▶ PROBLEM TO WORK ON
Set the listing down again exactly, please, apart from its pictures.

▶ DATASET EXTRACT

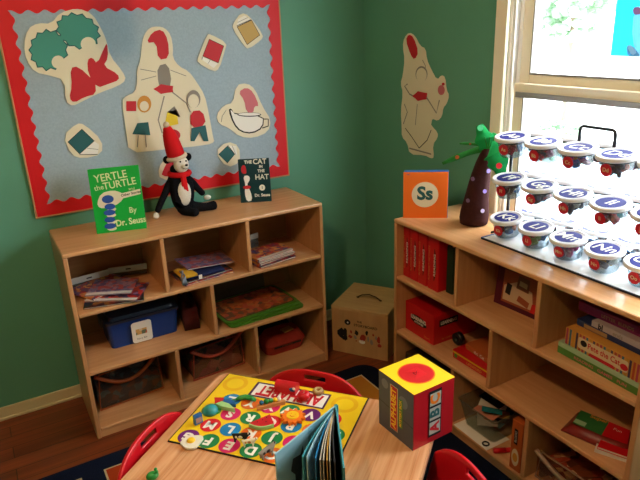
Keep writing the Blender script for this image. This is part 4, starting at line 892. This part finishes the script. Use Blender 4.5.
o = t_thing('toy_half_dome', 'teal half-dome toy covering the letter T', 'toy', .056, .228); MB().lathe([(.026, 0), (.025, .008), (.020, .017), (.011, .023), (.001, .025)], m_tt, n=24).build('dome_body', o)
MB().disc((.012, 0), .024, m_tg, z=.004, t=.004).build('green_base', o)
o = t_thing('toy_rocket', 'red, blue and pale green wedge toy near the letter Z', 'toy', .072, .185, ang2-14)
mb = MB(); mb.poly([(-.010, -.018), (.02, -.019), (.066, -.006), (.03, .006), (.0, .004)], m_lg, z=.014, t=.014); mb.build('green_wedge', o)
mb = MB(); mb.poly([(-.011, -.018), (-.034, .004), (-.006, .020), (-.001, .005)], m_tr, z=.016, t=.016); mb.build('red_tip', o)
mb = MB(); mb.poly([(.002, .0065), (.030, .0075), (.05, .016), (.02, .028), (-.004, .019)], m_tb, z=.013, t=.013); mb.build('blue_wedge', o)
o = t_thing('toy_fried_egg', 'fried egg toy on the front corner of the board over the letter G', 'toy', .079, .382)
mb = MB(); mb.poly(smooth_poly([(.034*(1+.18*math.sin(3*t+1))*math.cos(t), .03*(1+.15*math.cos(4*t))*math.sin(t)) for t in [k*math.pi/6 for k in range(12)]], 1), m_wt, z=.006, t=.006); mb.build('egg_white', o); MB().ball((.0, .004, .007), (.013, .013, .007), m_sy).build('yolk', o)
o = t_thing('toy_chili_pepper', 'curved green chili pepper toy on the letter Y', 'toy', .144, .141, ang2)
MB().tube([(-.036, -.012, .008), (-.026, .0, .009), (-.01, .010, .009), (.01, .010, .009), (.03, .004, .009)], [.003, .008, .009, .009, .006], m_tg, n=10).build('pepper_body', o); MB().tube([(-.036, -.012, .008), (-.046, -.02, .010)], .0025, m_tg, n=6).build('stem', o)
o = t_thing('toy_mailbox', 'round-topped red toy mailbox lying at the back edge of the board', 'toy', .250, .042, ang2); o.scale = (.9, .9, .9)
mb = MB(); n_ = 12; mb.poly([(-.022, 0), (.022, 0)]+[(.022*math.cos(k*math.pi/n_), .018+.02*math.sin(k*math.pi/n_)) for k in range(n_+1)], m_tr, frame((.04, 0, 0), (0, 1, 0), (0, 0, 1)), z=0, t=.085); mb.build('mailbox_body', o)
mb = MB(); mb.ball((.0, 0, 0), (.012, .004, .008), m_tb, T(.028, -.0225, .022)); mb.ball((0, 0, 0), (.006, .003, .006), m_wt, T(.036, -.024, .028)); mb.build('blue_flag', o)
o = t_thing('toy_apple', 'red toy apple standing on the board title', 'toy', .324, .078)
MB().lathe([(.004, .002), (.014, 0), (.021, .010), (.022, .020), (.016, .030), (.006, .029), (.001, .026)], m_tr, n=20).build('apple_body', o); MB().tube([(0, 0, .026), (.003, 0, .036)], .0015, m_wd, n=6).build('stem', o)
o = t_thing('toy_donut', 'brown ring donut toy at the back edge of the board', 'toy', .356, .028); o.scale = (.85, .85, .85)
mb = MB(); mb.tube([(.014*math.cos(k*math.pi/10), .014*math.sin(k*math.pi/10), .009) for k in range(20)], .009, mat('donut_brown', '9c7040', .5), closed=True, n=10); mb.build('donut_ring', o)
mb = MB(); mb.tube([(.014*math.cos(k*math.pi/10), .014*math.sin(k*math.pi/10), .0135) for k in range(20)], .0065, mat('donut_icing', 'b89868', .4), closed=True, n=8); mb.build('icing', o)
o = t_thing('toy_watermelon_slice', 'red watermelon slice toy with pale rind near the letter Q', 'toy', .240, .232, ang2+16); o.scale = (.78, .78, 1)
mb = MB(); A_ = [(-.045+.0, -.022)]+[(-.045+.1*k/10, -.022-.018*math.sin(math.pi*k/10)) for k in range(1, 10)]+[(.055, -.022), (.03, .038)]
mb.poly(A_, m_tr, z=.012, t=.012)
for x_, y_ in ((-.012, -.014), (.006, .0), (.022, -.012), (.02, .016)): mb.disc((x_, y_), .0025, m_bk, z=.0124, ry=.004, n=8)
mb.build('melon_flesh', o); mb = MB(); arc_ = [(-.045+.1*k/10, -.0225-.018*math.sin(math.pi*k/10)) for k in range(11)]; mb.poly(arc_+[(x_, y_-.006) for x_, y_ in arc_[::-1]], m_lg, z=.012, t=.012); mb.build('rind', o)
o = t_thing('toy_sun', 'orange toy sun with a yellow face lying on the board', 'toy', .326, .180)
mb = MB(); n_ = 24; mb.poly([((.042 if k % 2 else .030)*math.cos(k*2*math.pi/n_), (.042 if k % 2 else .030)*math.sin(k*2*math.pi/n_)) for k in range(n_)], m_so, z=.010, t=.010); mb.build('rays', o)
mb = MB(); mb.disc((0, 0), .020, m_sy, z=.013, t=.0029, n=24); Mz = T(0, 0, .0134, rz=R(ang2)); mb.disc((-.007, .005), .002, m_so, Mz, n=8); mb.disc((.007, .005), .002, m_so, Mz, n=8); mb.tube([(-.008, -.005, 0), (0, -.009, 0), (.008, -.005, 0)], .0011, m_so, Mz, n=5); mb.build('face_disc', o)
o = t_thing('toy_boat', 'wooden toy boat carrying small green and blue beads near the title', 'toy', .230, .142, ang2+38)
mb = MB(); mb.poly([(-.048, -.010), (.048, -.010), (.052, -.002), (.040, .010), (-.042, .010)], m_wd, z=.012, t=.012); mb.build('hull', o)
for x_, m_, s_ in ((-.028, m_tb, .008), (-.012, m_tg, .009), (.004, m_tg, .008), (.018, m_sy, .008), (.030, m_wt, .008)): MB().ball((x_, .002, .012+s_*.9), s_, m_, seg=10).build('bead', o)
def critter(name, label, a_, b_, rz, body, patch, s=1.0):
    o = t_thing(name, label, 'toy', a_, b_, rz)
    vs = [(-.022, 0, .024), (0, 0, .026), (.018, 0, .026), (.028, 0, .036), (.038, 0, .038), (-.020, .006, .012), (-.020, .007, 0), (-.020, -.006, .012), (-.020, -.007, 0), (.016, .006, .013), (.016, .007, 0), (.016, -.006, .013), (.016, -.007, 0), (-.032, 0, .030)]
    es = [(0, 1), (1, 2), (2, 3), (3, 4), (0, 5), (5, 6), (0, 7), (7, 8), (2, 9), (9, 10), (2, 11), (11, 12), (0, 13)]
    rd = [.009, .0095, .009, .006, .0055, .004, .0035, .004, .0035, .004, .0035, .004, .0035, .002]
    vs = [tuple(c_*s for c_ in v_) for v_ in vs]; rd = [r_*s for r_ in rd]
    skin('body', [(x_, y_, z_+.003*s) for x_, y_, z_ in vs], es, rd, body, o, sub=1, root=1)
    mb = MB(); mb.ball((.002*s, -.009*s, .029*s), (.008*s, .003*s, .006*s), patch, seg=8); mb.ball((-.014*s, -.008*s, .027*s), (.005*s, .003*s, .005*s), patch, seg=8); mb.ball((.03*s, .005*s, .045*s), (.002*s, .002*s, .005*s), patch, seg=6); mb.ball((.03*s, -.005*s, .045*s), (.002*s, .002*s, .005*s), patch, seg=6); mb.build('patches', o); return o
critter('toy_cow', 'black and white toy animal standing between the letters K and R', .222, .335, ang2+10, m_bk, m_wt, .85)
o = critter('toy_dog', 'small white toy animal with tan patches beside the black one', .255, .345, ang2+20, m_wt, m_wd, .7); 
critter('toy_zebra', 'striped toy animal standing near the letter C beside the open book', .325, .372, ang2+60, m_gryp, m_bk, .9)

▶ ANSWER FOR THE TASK
Keep writing the Blender script for this image. This is part 4, starting at line 892. This part finishes the script. Use Blender 4.5.
o = t_thing('toy_half_dome', 'teal half-dome toy covering the letter T', 'toy', .056, .228); MB().lathe([(.026, 0), (.025, .008), (.020, .017), (.011, .023), (.001, .025)], m_tt, n=24).build('dome_body', o)
MB().disc((.012, 0), .024, m_tg, z=.004, t=.004).build('green_base', o)
o = t_thing('toy_rocket', 'red, blue and pale green wedge toy near the letter Z', 'toy', .072, .185, ang2-14)
mb = MB(); mb.poly([(-.010, -.018), (.02, -.019), (.066, -.006), (.03, .006), (.0, .004)], m_lg, z=.014, t=.014); mb.build('green_wedge', o)
mb = MB(); mb.poly([(-.011, -.018), (-.034, .004), (-.006, .020), (-.001, .005)], m_tr, z=.016, t=.016); mb.build('red_tip', o)
mb = MB(); mb.poly([(.002, .0065), (.030, .0075), (.05, .016), (.02, .028), (-.004, .019)], m_tb, z=.013, t=.013); mb.build('blue_wedge', o)
o = t_thing('toy_fried_egg', 'fried egg toy on the front corner of the board over the letter G', 'toy', .079, .382)
mb = MB(); mb.poly(smooth_poly([(.034*(1+.18*math.sin(3*t+1))*math.cos(t), .03*(1+.15*math.cos(4*t))*math.sin(t)) for t in [k*math.pi/6 for k in range(12)]], 1), m_wt, z=.006, t=.006); mb.build('egg_white', o); MB().ball((.0, .004, .007), (.013, .013, .007), m_sy).build('yolk', o)
o = t_thing('toy_chili_pepper', 'curved green chili pepper toy on the letter Y', 'toy', .144, .141, ang2)
MB().tube([(-.036, -.012, .008), (-.026, .0, .009), (-.01, .010, .009), (.01, .010, .009), (.03, .004, .009)], [.003, .008, .009, .009, .006], m_tg, n=10).build('pepper_body', o); MB().tube([(-.036, -.012, .008), (-.046, -.02, .010)], .0025, m_tg, n=6).build('stem', o)
o = t_thing('toy_mailbox', 'round-topped red toy mailbox lying at the back edge of the board', 'toy', .250, .042, ang2); o.scale = (.9, .9, .9)
mb = MB(); n_ = 12; mb.poly([(-.022, 0), (.022, 0)]+[(.022*math.cos(k*math.pi/n_), .018+.02*math.sin(k*math.pi/n_)) for k in range(n_+1)], m_tr, frame((.04, 0, 0), (0, 1, 0), (0, 0, 1)), z=0, t=.085); mb.build('mailbox_body', o)
mb = MB(); mb.ball((.0, 0, 0), (.012, .004, .008), m_tb, T(.028, -.0225, .022)); mb.ball((0, 0, 0), (.006, .003, .006), m_wt, T(.036, -.024, .028)); mb.build('blue_flag', o)
o = t_thing('toy_apple', 'red toy apple standing on the board title', 'toy', .324, .078)
MB().lathe([(.004, .002), (.014, 0), (.021, .010), (.022, .020), (.016, .030), (.006, .029), (.001, .026)], m_tr, n=20).build('apple_body', o); MB().tube([(0, 0, .026), (.003, 0, .036)], .0015, m_wd, n=6).build('stem', o)
o = t_thing('toy_donut', 'brown ring donut toy at the back edge of the board', 'toy', .356, .028); o.scale = (.85, .85, .85)
mb = MB(); mb.tube([(.014*math.cos(k*math.pi/10), .014*math.sin(k*math.pi/10), .009) for k in range(20)], .009, mat('donut_brown', '9c7040', .5), closed=True, n=10); mb.build('donut_ring', o)
mb = MB(); mb.tube([(.014*math.cos(k*math.pi/10), .014*math.sin(k*math.pi/10), .0135) for k in range(20)], .0065, mat('donut_icing', 'b89868', .4), closed=True, n=8); mb.build('icing', o)
o = t_thing('toy_watermelon_slice', 'red watermelon slice toy with pale rind near the letter Q', 'toy', .240, .232, ang2+16); o.scale = (.78, .78, 1)
mb = MB(); A_ = [(-.045+.0, -.022)]+[(-.045+.1*k/10, -.022-.018*math.sin(math.pi*k/10)) for k in range(1, 10)]+[(.055, -.022), (.03, .038)]
mb.poly(A_, m_tr, z=.012, t=.012)
for x_, y_ in ((-.012, -.014), (.006, .0), (.022, -.012), (.02, .016)): mb.disc((x_, y_), .0025, m_bk, z=.0124, ry=.004, n=8)
mb.build('melon_flesh', o); mb = MB(); arc_ = [(-.045+.1*k/10, -.0225-.018*math.sin(math.pi*k/10)) for k in range(11)]; mb.poly(arc_+[(x_, y_-.006) for x_, y_ in arc_[::-1]], m_lg, z=.012, t=.012); mb.build('rind', o)
o = t_thing('toy_sun', 'orange toy sun with a yellow face lying on the board', 'toy', .326, .180)
mb = MB(); n_ = 24; mb.poly([((.042 if k % 2 else .030)*math.cos(k*2*math.pi/n_), (.042 if k % 2 else .030)*math.sin(k*2*math.pi/n_)) for k in range(n_)], m_so, z=.010, t=.010); mb.build('rays', o)
mb = MB(); mb.disc((0, 0), .020, m_sy, z=.013, t=.0029, n=24); Mz = T(0, 0, .0134, rz=R(ang2)); mb.disc((-.007, .005), .002, m_so, Mz, n=8); mb.disc((.007, .005), .002, m_so, Mz, n=8); mb.tube([(-.008, -.005, 0), (0, -.009, 0), (.008, -.005, 0)], .0011, m_so, Mz, n=5); mb.build('face_disc', o)
o = t_thing('toy_boat', 'wooden toy boat carrying small green and blue beads near the title', 'toy', .230, .142, ang2+38)
mb = MB(); mb.poly([(-.048, -.010), (.048, -.010), (.052, -.002), (.040, .010), (-.042, .010)], m_wd, z=.012, t=.012); mb.build('hull', o)
for x_, m_, s_ in ((-.028, m_tb, .008), (-.012, m_tg, .009), (.004, m_tg, .008), (.018, m_sy, .008), (.030, m_wt, .008)): MB().ball((x_, .002, .012+s_*.9), s_, m_, seg=10).build('bead', o)
def critter(name, label, a_, b_, rz, body, patch, s=1.0):
    o = t_thing(name, label, 'toy', a_, b_, rz)
    vs = [(-.022, 0, .024), (0, 0, .026), (.018, 0, .026), (.028, 0, .036), (.038, 0, .038), (-.020, .006, .012), (-.020, .007, 0), (-.020, -.006, .012), (-.020, -.007, 0), (.016, .006, .013), (.016, .007, 0), (.016, -.006, .013), (.016, -.007, 0), (-.032, 0, .030)]
    es = [(0, 1), (1, 2), (2, 3), (3, 4), (0, 5), (5, 6), (0, 7), (7, 8), (2, 9), (9, 10), (2, 11), (11, 12), (0, 13)]
    rd = [.009, .0095, .009, .006, .0055, .004, .0035, .004, .0035, .004, .0035, .004, .0035, .002]
    vs = [tuple(c_*s for c_ in v_) for v_ in vs]; rd = [r_*s for r_ in rd]
    skin('body', [(x_, y_, z_+.003*s) for x_, y_, z_ in vs], es, rd, body, o, sub=1, root=1)
    mb = MB(); mb.ball((.002*s, -.009*s, .029*s), (.008*s, .003*s, .006*s), patch, seg=8); mb.ball((-.014*s, -.008*s, .027*s), (.005*s, .003*s, .005*s), patch, seg=8); mb.ball((.03*s, .005*s, .045*s), (.002*s, .002*s, .005*s), patch, seg=6); mb.ball((.03*s, -.005*s, .045*s), (.002*s, .002*s, .005*s), patch, seg=6); mb.build('patches', o); return o
critter('toy_cow', 'black and white toy animal standing between the letters K and R', .222, .335, ang2+10, m_bk, m_wt, .85)
o = critter('toy_dog', 'small white toy animal with tan patches beside the black one', .255, .345, ang2+20, m_wt, m_wd, .7); 
critter('toy_zebra', 'striped toy animal standing near the letter C beside the open book', .325, .372, ang2+60, m_gryp, m_bk, .9)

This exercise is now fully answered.